Here I collect a few proofs that I find particularly simple and beautiful, yet point to deep mathematical results.
Infinite sums
Take 1, add a half, then again half of that (which means a quarter), and so on. Keep adding half of what you added before, and do this an infinite number of times. What is the result?
Geometrically, the answer becomes clear: take a rectangle of sides 1 and 2, like this:
If you split it in two along the middle, then the area of the (red) left side is 1. Then you split the remaining part on the right in the middle. Now you have added 1/2 (the orange bit). Again split what is left in half, now you have added 1/4 (dark yellow). And once more, then you have added 1/8 (bright yellow). If you keep doing this, you are in fact performing the sum we had above. And it becomes clear that the result will be 2 (the area of the entire rectangle), since you keep adding more and more of this rectangle, without ever being able to exceed the rectangle. So now you have performed an infinite sum.
Scaling symmetry, the logarithmic spiral and the golden ratio
Take a rectangle which is such that it can be divided into a square and a smaller rectangle that has the same proportions as the large rectangle:
More precisely, if the large side has size g and the small side has size 1, then the ratio of their sides is g/1=g. That means that the small side of the small rectangle must have size 1/g, so that once again the ratio of large to small side is g. From the figure one can easily find an equation for g, namely g-1=1/g. This equation only has one positive solution, and it is the golden ratio
So now we have a large rectangle containing a smaller rectangle of the same proportion. We can now split up the small rectangle in the same way again, dividing it into a square and an even smaller rectangle again of the same proportions:
That the smallest rectangle has the same proportions is automatic, since everything is simply scaled down by a factor of g. But now we can keep doing this, always splitting any small rectangle into a square and an even smaller rectangle of the same proportions. In this way we get a figure that is self-similar (we can imagine also doing the reverse, and adding progressively larger squares to the big rectangle we started with). In other words, this figure remains identical if we zoom in or zoom out – it has a scaling symmetry.

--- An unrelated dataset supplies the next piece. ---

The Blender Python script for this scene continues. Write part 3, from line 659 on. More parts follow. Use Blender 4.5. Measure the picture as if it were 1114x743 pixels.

One can also inscribe a spiral onto the figure by linking opposite corners of the squares, as done above. This is a logarithmic spiral, which is also self-similar. It is a shape that is common in nature, because it grows in proportion to what is already there. It governs the shape of various shells (like the nautilus), snail’s houses, sunflowers and Romanesco broccoli.
How many fractions are there?
If we look at the integers: 0, 1, 2, 3, 4, and so one, it is clear that there are an infinite number of them. The rational numbers are those that can be written as fractions, for example 6/11, 5/9, 147/12, and so on. To many people, it seems natural to guess that there are many more fractions than there are natural numbers. However, there is an argument, due to Georg Cantor, that shows that there are just as many fractions as natural numbers. It goes as follows: one can list all possible fractions by writing them in a grid, such that the numerator increases by one as you go to the right, and the denominator increases by one as you go down, see this figure:
Now one can find a path, as shown by the arrows, that puts these fractions into correspondence with the series of natural numbers:
The point is that one can list all fractions in exactly the same way as one can list all natural numbers. In other words, there are infinitely many fractions, but it is the same infinity as that of the natural numbers.
If we say “the same infinity”, this is because other infinities also exist. For example, if we look at all real numbers (say, all points on a line), then there are in fact more of them than natural numbers. It is a higher infinity. How can one show that? Again, Cantor had a clever argument. Suppose there exists a list of all real numbers (here we restrict to all numbers between 0 and 1). It would presumably look a bit like the numbers in black here:
Now form a new number, which you get by taking the first digit from the first number, the second digit from the second number, and so on (in green). This new number can be transformed, for example by adding 1 to each digit (if one has a 9, one transforms it into a 0). This new, transformed number is special, because it cannot be equal to one of the numbers we already had, since it has at least one digit that is different from every other number on the list. But the list was already supposed to contain all numbers between 0 and 1. Hence we have a contradiction, and we conclude that no such list of all real numbers between 0 and 1 exists! Such an infinite list, which one could have put in one-to-one correspondence with the integers (or the fractions) does not exist, because there are infinitely more real numbers. There are hierarchies of infinities!